§ **Objective**:
Determine how many lines hold "picture" and give only that number.
»»
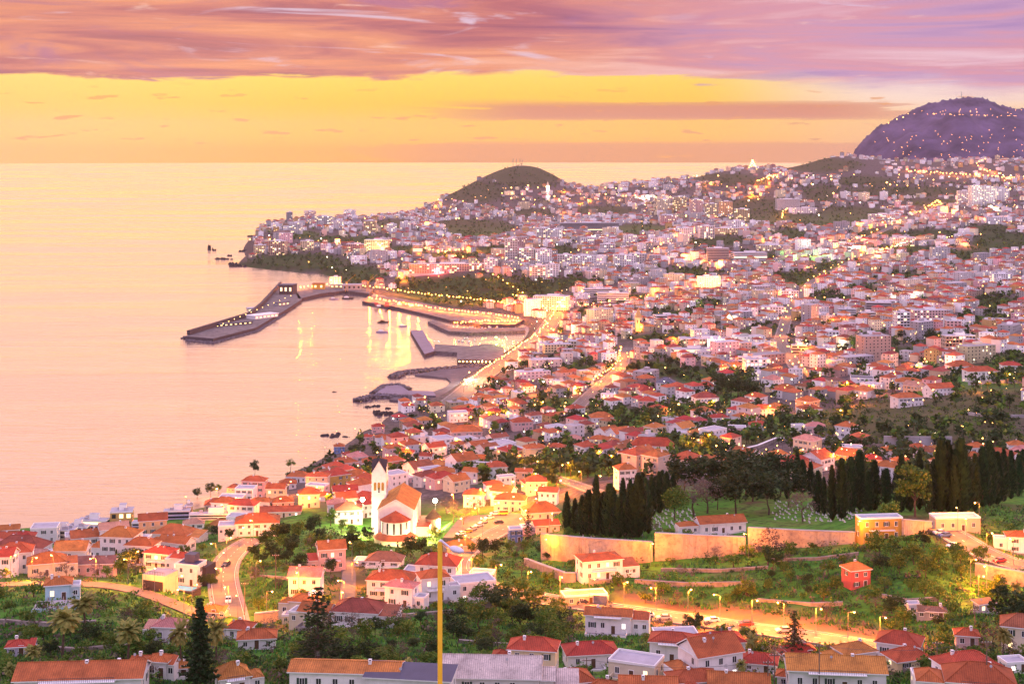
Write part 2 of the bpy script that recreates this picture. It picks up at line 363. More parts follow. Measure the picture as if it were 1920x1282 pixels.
def G(px, py, dmin=240):
    """first point of the ground behind a place in the picture"""
    Y = MARCH[MARCH >= dmin]; X = (px-960)/F*Y; z = H-(py-EY)/F*Y
    d = z-np.maximum(zt(X, Y), 0.0); k = np.argmax(d <= 0)
    if d[k] > 0: k = len(Y)-1
    if k == 0: return Vector((X[0], Y[0], float(zt(X[0], Y[0]))))
    t = d[k-1]/(d[k-1]-d[k]); y = Y[k-1]+t*(Y[k]-Y[k-1])
    return Vector(((px-960)/F*y, y, H-(py-EY)/F*y))
def proj(p): return 960+F*p[0]/p[1], EY+(H-p[2])/p[1]*F
# roads: centre lines picked on the ground, then graded into the terrain
ROADS = {
 'main': (8.5, [(985,972),(930,1000),(885,1026),(856,1050),(850,1072),(880,1095),(950,1113),(1050,1130),(1150,1143),(1300,1164),(1420,1180),(1540,1198),(1640,1214),(1700,1222)]),
 'curve': (8.0, [(478,1010),(445,1030),(425,1052),(417,1078),(421,1110),(430,1145),(436,1180)]),
 'hill': (9.0, [(2010,1085),(1920,1066),(1860,1050),(1815,1024),(1795,1003),(1750,985)]),
 'lane': (4.5, [(646,1052),(655,1075),(652,1110),(648,1150)]),
 'lower': (4.6, [(-60,1098),(40,1096),(140,1092),(230,1100),(300,1122),(350,1142),(400,1165)]),
 'promenade': (22.0, [(1046,585),(1030,610),(1012,632),(985,652),(945,680),(905,706),(868,738),(840,760)]),
 'avenue_a': (13.0, [(1046,585),(1120,578),(1200,565),(1290,548),(1400,535)]), 'avenue_b': (13.0, [(1500,700),(1462,640),(1480,580),(1520,530),(1600,490),(1680,468)]), 'avenue_c': (13.0, [(1180,492),(1215,478),(1250,462),(1330,440)]),
 'avenue_d': (12.0, [(1175,652),(1165,690),(1120,728),(1080,765)]), 'avenue_e': (14.0, [(1690,324),(1760,328),(1830,332),(1905,338)]), 'avenue_f': (12.0, [(1560,470),(1640,440),(1735,398),(1770,380)]),
 'bend': (8.0, [(918,868),(960,876),(1010,888),(1060,902),(1125,925)]),
}
ROADW = {}
def resample(pts, step):
    P = [Vector(p) for p in pts]; out = [P[0]]
    for a, b in zip(P, P[1:]):
        n = max(1, int((b-a).length/step))
        for i in range(1, n+1): out.append(a+(b-a)*i/n)
    return out
def smooth(P, k=6):
    P = [p.copy() for p in P]
    for _ in range(k):
        P = [P[0]]+[(P[i-1]+P[i]*2+P[i+1])/4 for i in range(1, len(P)-1)]+[P[-1]]
    return P
for k, (w, pix) in ROADS.items():
    ROADW[k] = (w, smooth(resample([G(*p) for p in pix], 4.0), 10))
def grade(P, half, fall, zoff=0.0):
    global ZZ
    near = np.full(XX.shape, 1e9); zr = np.zeros(XX.shape)
    A = np.array([tuple(p) for p in P]); m = (YY > A[:,1].min()-60) & (YY < A[:,1].max()+60) & (XX > A[:,0].min()-60) & (XX < A[:,0].max()+60)
    x, y = XX[m], YY[m]; nd = near[m]; z = zr[m]
    for a, b in zip(A, A[1:]):
        d = b[:2]-a[:2]; t = np.clip(((x-a[0])*d[0]+(y-a[1])*d[1])/max(d@d, 1e-6), 0, 1)
        q = np.hypot(x-a[0]-t*d[0], y-a[1]-t*d[1]); c = q < nd; nd[c] = q[c]; z[c] = (a[2]+t*(b[2]-a[2]))[c]
    f = 1-np.clip((nd-half)/fall, 0, 1); f = f*f*(3-2*f)
    zz = ZZ[m]; ZZ[m] = zz*(1-f)+(z+zoff)*f
for k, (w, P) in ROADW.items(): grade(P, w/2+1.5, 7 if w < 20 else 20)
def level(px, py, rad, fall=8):
    """a levelled yard"""
    global ZZ
    p = G(px, py); d = np.hypot(XX-p.x, YY-p.y); f = 1-np.clip((d-rad)/fall, 0, 1); f = f*f*(3-2*f); ZZ = ZZ*(1-f)+p.z*f
level(940, 985, 22); level(745, 1020, 16)

# ground use, by outlines picked in the photograph and carried onto the ground: dark planted areas
GREEN = [(870,545,135,30),(1000,548,60,24),(560,493,95,18),(660,515,60,18),(480,500,50,10),(900,430,70,18),(1420,392,70,22),(1600,402,75,16),(1540,363,35,16),(1340,452,60,10),(1450,410,90,12),(1290,515,60,12),(1500,523,62,14),
 (1620,545,30,10),(1330,575,40,8),(1240,635,60,10),(1230,692,60,16),(1310,705,50,16),(1385,738,45,34),(1640,650,45,22),(1690,660,70,10),(1790,640,60,8),(1870,570,50,14),(1720,790,170,45),(1850,750,90,70),(1850,830,90,40),(1560,790,60,24),(1480,798,60,20),(1390,820,80,14),
 (1050,760,50,16),(1130,780,40,16),(1190,790,60,22),(1280,770,60,14),(985,895,110,24),(920,880,50,18),(1060,850,40,14),(1290,850,60,22),(1110,880,70,14),(700,895,60,10),(985,325,80,28),(890,360,60,22),(1540,310,80,14),(1360,335,60,10),(1700,360,120,10),
 (1880,455,60,22),(1700,470,60,10),(1900,690,60,30),(1090,590,40,8),(1420,480,40,8),(1180,560,40,8),(760,470,40,10),(850,480,50,8),(690,450,40,8),(1080,530,50,10),(1000,400,40,8),(1130,395,60,8),(1200,430,60,10),(1480,440,40,10),(1560,420,50,10),(1650,440,50,10),(1750,440,60,10),(1820,480,50,12),(1400,340,60,8),(1620,340,60,10),(1560,500,40,8),(1700,520,50,8),(1050,470,30,10),(930,470,40,10),(870,420,50,10),(740,420,40,8),(620,450,40,8),(560,440,40,8),(1420,620,40,8),(1330,620,30,6),(1560,560,40,8),(1830,600,50,10),(1000,700,40,10),(1080,690,30,8),(1750,380,60,8),(1850,430,50,8),(1260,590,50,8)]
URBAN_TOP = 905
def green(px, py):
    g = np.zeros(np.shape(px))
    for x, y, a, b in GREEN: g = np.maximum(g, 1.25-((px-x)/a)**2-((py-y)/b)**2)
    return np.clip(g*1.6, 0, 1)
TPX = 960+F*XX/YY; TPY = EY+(H-ZZ)/YY*F
gr = green(TPX, TPY); gr = np.maximum(gr, np.clip((TPY-935)/30, 0, 1)*(YY < 800)); gr = np.where(YY < 330, 1, gr); gr = np.maximum(gr, np.clip((660-YY)/40, 0, 1)*np.clip((TPX-1040)/30, 0, 1))
steep = np.clip((cw*1.0-CD)/cw, 0, 1)*(ZZ > 2.5)
dry = np.clip((YY-2600)/1500, 0, 1)*.85
dry = np.maximum(dry, .8*np.clip((TPX-1500)/60, 0, 1)*np.clip((TPY-715)/20, 0, 1)*np.clip((875-TPY)/20, 0, 1)*(YY > 640))
def line_dist(P):
    A = np.array([tuple(p)[:2] for p in P]); best = np.full(XX.shape, 1e9); m = (YY < 600) & (YY > 250); x, y = XX[m], YY[m]; b = best[m]
    for a, c in zip(A, A[1:]):
        d = c-a; t = np.clip(((x-a[0])*d[0]+(y-a[1])*d[1])/max(d@d, 1e-6), 0, 1); b = np.minimum(b, np.hypot(x-a[0]-t*d[0], y-a[1]-t*d[1]))
    best[m] = b; return best
_ld = line_dist(ROADW['main'][1]); _l2 = np.minimum(line_dist(ROADW['hill'][1]), line_dist(ROADW['lane'][1]))
earth = np.clip((24-_ld)/8, 0, 1)*np.clip((TPX-1120)/60, 0, 1)+np.clip((9-_ld)/5, 0, 1)*.7+np.clip((10-_l2)/5, 0, 1)*.8
earth = np.clip(earth, 0, 1)
def ground_mat():
    def bld(t, b, tc, geo):
        at = t.new('ShaderNodeAttribute', attribute_name='green'); g = at.outputs['Fac']
        ar = t.new('ShaderNodeAttribute', attribute_name='rock')
        pos = geo.outputs['Position']
        n = t.noise(pos, .035, 6, .6); n2 = t.noise(pos, .3, 5, .65); n3 = t.noise(pos, .012, 4, .5)
        grass = t.ramp(n, [(.30, (.032,.095,.014)), (.44, (.060,.20,.022)), (.56, (.115,.25,.032)), (.68, (.125,.085,.045))])
        grass = t.mix(t.ss(n2, .45, .7), grass, (.030,.050,.014))
        grass = t.mix(t.m('MULTIPLY', t.ss(n3, .58, .7), .7), grass, (.14,.075,.05))
        urb = t.ramp(n2, [(.35, (.06,.048,.048)), (.5, (.11,.085,.08)), (.65, (.18,.14,.13))])
        urb = t.mix(t.ss(n, .55, .7), urb, (.05,.06,.03))
        dr = t.new('ShaderNodeAttribute', attribute_name='dry').outputs['Fac']
        grass = t.mix(dr, grass, t.ramp(n2, [(.35, (.045,.034,.026)), (.65, (.105,.070,.05))]))
        grass = t.mix(t.m('MULTIPLY', t.new('ShaderNodeAttribute', attribute_name='woods').outputs['Fac'], .75), grass, (.020,.026,.014))
        c = t.mix(g, urb, grass)
        ea = t.new('ShaderNodeAttribute', attribute_name='earth').outputs['Fac']
        c = t.mix(t.m('MULTIPLY', ea, t.ss(n2, .2, .5, .55, 1.0)), c, t.ramp(n, [(.35, (.13,.072,.036)), (.6, (.25,.15,.08))]))
        c = t.mix(ar.outputs['Fac'], c, t.ramp(n2, [(.35, (.035,.025,.02)), (.6, (.12,.075,.055))]))
        t.put(b.inputs['Base Color'], c)
        bn = t.new('ShaderNodeBump'); bn.inputs['Strength'].default_value = .5; bn.inputs['Distance'].default_value = .6
        t.put(bn.inputs['Height'], n2); t.l.new(bn.outputs[0], b.inputs['Normal'])
    return mat('ground', (.1,.1,.1), .95, build=bld, spec=.1)
ground_mat()
def build_terrain():
    idx = np.arange(NA*NB).reshape(NB, NA)
    q = np.stack([idx[:-1,:-1], idx[:-1,1:], idx[1:,1:], idx[1:,:-1]], -1).reshape(-1, 4)
    zf = ZZ.reshape(-1); keep = (zf[q].max(1) > -3.9); q = q[keep]
    used = np.unique(q); remap = np.full(NA*NB, -1); remap[used] = np.arange(len(used)); q = remap[q]
    V = np.stack([XX, YY, ZZ], -1).reshape(-1, 3)[used]
    me = bpy.data.meshes.new('terrain'); me.vertices.add(len(V)); me.vertices.foreach_set('co', V.astype(np.float32).ravel())
    me.loops.add(q.size); me.loops.foreach_set('vertex_index', q.astype(np.int32).ravel())
    me.polygons.add(len(q)); me.polygons.foreach_set('loop_start', np.arange(0, q.size, 4, dtype=np.int32)); me.polygons.foreach_set('loop_total', np.full(len(q), 4, np.int32))
    me.polygons.foreach_set('use_smooth', np.ones(len(q), bool))
    for nm, arr in (('green', gr), ('rock', steep), ('dry', dry), ('earth', earth), ('woods', np.clip((YY-1150)/200, 0, 1)*np.clip((3600-YY)/300, 0, 1))):
        a = me.attributes.new(nm, 'FLOAT', 'POINT'); a.data.foreach_set('value', arr.reshape(-1)[used].astype(np.float32))
    me.update(); me.validate(); me.materials.append(MATS['ground']); structure(put('terrain', me))
build_terrain()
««
§ **The response**:
2